**Work to do**. Starting at the first line of the data below, retype every line up to and including the one containing "tb.rotation_euler = (0, 0, .6)".

►

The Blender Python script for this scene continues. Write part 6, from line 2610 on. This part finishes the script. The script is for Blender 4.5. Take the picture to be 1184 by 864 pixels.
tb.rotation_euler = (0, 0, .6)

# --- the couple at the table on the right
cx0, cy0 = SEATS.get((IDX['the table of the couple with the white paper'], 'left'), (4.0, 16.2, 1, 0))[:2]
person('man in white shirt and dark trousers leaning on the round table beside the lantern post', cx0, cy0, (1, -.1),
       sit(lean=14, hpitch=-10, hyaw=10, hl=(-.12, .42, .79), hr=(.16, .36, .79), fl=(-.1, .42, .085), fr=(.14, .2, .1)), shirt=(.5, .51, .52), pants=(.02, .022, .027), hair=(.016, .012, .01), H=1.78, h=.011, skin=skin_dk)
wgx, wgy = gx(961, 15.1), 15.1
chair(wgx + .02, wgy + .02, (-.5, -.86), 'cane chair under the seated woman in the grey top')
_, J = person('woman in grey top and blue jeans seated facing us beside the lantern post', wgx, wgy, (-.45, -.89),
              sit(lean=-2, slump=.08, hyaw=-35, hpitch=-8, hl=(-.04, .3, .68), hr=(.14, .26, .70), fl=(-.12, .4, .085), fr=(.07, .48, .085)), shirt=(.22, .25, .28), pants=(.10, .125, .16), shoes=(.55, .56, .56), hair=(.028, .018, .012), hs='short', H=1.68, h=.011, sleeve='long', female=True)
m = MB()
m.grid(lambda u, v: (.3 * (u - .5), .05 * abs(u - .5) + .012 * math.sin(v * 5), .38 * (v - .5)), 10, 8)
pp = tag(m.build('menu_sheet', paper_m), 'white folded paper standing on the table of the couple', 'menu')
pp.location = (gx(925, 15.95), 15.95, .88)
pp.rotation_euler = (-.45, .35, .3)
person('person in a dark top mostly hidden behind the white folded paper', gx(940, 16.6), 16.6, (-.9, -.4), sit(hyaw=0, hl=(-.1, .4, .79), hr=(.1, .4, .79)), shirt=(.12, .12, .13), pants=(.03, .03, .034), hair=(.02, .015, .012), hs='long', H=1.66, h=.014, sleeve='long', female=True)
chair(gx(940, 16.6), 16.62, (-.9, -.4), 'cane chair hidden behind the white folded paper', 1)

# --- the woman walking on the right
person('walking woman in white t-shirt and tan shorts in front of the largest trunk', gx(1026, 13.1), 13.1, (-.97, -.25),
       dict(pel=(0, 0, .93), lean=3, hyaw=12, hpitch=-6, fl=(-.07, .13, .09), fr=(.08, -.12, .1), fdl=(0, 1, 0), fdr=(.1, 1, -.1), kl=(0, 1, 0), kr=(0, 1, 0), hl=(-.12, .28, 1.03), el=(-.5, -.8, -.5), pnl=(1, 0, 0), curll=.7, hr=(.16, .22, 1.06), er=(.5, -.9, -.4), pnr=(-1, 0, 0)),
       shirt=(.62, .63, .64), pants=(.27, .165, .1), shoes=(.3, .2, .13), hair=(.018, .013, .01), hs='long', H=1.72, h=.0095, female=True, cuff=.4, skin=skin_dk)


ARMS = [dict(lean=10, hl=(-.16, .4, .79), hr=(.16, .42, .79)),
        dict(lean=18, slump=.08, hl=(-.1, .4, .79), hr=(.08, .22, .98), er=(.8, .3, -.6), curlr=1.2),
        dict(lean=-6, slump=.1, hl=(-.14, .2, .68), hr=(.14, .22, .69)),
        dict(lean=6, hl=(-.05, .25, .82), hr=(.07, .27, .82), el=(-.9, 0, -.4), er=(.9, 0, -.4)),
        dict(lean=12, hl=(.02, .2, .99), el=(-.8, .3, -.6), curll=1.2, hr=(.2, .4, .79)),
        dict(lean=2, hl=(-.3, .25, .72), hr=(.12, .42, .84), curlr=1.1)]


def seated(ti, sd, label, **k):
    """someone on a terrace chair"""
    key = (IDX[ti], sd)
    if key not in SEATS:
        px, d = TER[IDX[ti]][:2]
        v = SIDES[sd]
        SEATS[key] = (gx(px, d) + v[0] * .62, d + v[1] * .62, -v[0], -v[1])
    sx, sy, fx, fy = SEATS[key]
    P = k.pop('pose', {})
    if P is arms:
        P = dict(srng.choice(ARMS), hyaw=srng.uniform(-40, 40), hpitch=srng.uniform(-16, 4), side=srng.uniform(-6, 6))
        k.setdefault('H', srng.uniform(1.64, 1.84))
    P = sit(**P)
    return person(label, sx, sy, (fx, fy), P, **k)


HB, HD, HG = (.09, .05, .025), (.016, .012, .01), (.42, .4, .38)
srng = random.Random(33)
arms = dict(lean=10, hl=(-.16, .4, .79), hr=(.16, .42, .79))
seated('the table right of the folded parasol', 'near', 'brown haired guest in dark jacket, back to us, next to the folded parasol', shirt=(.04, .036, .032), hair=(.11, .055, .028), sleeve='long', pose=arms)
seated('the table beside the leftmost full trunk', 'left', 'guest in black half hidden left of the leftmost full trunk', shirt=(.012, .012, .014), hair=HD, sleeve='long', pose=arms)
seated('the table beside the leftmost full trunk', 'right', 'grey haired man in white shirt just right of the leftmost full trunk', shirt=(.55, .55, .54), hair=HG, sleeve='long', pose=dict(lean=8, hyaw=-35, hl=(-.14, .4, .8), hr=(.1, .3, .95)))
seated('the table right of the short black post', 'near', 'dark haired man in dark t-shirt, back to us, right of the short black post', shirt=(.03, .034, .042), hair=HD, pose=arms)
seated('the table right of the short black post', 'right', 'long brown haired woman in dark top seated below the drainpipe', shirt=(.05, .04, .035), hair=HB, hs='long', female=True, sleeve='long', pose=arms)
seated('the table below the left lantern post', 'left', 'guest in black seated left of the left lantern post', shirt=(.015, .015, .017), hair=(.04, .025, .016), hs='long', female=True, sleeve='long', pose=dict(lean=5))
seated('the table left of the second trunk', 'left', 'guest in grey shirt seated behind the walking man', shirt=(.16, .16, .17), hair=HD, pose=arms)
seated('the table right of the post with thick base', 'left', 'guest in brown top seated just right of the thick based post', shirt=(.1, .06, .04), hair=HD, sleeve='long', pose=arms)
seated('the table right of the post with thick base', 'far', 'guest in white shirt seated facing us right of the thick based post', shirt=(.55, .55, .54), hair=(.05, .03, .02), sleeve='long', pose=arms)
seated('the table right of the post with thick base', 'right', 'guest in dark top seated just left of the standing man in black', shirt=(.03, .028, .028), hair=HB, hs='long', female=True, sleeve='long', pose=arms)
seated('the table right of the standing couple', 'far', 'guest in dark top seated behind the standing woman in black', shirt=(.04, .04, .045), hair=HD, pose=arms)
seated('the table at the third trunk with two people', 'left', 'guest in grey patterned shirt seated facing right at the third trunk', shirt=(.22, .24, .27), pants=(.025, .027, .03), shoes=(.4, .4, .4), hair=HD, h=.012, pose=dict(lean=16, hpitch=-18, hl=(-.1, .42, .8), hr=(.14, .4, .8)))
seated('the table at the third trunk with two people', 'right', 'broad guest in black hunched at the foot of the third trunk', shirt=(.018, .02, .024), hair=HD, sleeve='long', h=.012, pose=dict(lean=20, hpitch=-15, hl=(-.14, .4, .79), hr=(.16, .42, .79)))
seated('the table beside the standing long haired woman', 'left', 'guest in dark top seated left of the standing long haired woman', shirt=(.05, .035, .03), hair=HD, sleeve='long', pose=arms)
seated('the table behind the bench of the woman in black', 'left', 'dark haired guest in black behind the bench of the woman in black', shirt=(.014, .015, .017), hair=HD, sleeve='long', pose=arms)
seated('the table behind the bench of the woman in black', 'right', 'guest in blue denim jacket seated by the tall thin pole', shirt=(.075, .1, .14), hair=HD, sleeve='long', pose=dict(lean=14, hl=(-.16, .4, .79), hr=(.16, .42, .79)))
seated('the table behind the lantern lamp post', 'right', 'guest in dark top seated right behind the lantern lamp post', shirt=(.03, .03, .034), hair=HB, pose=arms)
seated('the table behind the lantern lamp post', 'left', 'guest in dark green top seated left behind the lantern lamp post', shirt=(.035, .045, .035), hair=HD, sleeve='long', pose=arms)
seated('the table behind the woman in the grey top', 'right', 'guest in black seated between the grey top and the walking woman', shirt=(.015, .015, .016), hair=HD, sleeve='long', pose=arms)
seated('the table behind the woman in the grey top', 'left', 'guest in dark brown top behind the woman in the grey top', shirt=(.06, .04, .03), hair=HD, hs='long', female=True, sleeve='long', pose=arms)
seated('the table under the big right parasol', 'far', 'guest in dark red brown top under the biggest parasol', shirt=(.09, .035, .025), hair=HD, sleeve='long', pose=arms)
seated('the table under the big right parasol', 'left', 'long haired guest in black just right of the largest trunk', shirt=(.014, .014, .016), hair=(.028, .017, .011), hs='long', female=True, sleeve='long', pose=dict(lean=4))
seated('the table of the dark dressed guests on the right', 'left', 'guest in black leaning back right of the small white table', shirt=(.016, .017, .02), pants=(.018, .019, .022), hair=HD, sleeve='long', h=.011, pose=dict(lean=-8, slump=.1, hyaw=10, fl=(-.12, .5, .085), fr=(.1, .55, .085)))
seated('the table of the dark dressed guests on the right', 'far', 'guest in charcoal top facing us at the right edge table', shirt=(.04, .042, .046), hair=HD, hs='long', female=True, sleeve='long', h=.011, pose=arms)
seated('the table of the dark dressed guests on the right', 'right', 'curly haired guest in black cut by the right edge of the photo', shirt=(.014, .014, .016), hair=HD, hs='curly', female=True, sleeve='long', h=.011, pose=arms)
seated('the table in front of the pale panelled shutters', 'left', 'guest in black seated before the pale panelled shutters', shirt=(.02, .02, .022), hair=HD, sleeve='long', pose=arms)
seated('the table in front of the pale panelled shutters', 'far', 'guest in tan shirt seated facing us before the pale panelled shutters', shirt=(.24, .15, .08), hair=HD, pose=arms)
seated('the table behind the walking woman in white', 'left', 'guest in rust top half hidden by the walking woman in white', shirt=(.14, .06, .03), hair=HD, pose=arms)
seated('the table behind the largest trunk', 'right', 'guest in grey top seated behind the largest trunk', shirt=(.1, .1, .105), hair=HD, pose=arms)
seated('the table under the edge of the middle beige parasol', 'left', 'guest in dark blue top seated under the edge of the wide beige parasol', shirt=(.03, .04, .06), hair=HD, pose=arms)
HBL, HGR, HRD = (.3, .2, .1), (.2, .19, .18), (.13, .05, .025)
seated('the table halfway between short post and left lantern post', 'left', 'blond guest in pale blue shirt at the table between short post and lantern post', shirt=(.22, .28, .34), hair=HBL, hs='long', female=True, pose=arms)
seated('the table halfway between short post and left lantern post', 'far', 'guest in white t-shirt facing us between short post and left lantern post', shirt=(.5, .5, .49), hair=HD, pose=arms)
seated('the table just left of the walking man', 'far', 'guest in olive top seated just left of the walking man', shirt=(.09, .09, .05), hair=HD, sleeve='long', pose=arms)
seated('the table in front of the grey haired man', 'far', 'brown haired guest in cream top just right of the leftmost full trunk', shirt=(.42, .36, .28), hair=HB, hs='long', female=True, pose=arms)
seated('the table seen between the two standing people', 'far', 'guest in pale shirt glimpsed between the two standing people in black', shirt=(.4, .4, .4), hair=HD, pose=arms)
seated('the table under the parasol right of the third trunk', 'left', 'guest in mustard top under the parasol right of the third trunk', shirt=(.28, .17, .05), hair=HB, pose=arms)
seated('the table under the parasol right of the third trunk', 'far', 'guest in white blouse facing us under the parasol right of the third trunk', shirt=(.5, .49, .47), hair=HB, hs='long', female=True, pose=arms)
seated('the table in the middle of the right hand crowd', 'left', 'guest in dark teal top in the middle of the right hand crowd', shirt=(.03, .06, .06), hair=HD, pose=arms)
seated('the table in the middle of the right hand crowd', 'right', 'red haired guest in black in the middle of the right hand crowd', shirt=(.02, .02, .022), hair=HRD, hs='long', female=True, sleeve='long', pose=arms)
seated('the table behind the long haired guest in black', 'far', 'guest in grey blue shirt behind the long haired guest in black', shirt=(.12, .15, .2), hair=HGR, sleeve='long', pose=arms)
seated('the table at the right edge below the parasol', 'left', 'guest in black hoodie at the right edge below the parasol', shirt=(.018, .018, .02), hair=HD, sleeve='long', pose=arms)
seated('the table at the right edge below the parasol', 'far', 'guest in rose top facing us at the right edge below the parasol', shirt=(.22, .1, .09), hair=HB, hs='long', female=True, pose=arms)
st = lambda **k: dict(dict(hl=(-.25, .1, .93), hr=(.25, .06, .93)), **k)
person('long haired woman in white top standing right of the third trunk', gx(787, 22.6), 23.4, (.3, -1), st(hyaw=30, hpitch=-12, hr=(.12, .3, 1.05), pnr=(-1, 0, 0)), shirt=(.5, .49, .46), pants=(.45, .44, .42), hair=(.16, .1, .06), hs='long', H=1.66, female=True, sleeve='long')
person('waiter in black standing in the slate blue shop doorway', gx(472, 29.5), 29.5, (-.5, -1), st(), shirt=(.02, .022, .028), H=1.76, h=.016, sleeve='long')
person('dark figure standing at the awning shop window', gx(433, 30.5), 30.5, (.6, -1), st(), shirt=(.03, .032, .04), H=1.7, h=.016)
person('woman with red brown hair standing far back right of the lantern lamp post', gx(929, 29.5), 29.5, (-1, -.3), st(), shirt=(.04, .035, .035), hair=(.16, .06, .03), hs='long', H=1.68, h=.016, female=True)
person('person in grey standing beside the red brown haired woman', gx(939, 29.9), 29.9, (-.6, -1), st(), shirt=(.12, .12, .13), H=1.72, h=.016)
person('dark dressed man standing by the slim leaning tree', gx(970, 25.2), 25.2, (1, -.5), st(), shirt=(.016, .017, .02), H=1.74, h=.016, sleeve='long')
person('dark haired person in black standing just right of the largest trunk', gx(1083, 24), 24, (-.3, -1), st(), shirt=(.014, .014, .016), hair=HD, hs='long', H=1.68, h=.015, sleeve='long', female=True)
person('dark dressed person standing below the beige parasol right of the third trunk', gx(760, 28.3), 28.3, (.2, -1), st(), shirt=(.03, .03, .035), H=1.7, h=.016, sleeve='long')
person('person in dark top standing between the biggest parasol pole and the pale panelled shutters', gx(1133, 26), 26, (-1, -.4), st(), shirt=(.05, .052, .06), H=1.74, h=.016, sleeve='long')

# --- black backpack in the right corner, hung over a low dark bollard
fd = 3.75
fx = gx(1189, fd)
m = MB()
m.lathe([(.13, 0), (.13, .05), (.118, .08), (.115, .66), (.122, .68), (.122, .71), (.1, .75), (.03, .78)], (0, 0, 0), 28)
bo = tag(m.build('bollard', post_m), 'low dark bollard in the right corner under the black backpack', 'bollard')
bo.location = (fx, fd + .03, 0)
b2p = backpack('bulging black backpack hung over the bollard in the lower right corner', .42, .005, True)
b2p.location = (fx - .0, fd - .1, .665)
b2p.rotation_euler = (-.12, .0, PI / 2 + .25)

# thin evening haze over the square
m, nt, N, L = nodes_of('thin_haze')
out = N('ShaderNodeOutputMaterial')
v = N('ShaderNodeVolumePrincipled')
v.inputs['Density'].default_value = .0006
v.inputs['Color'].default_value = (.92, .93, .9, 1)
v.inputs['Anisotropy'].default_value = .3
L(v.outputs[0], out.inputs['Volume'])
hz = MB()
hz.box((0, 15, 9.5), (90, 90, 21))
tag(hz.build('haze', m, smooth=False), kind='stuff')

◄

**Solution for this task**.
The Blender Python script for this scene continues. Write part 6, from line 2610 on. This part finishes the script. The script is for Blender 4.5. Take the picture to be 1184 by 864 pixels.
tb.rotation_euler = (0, 0, .6)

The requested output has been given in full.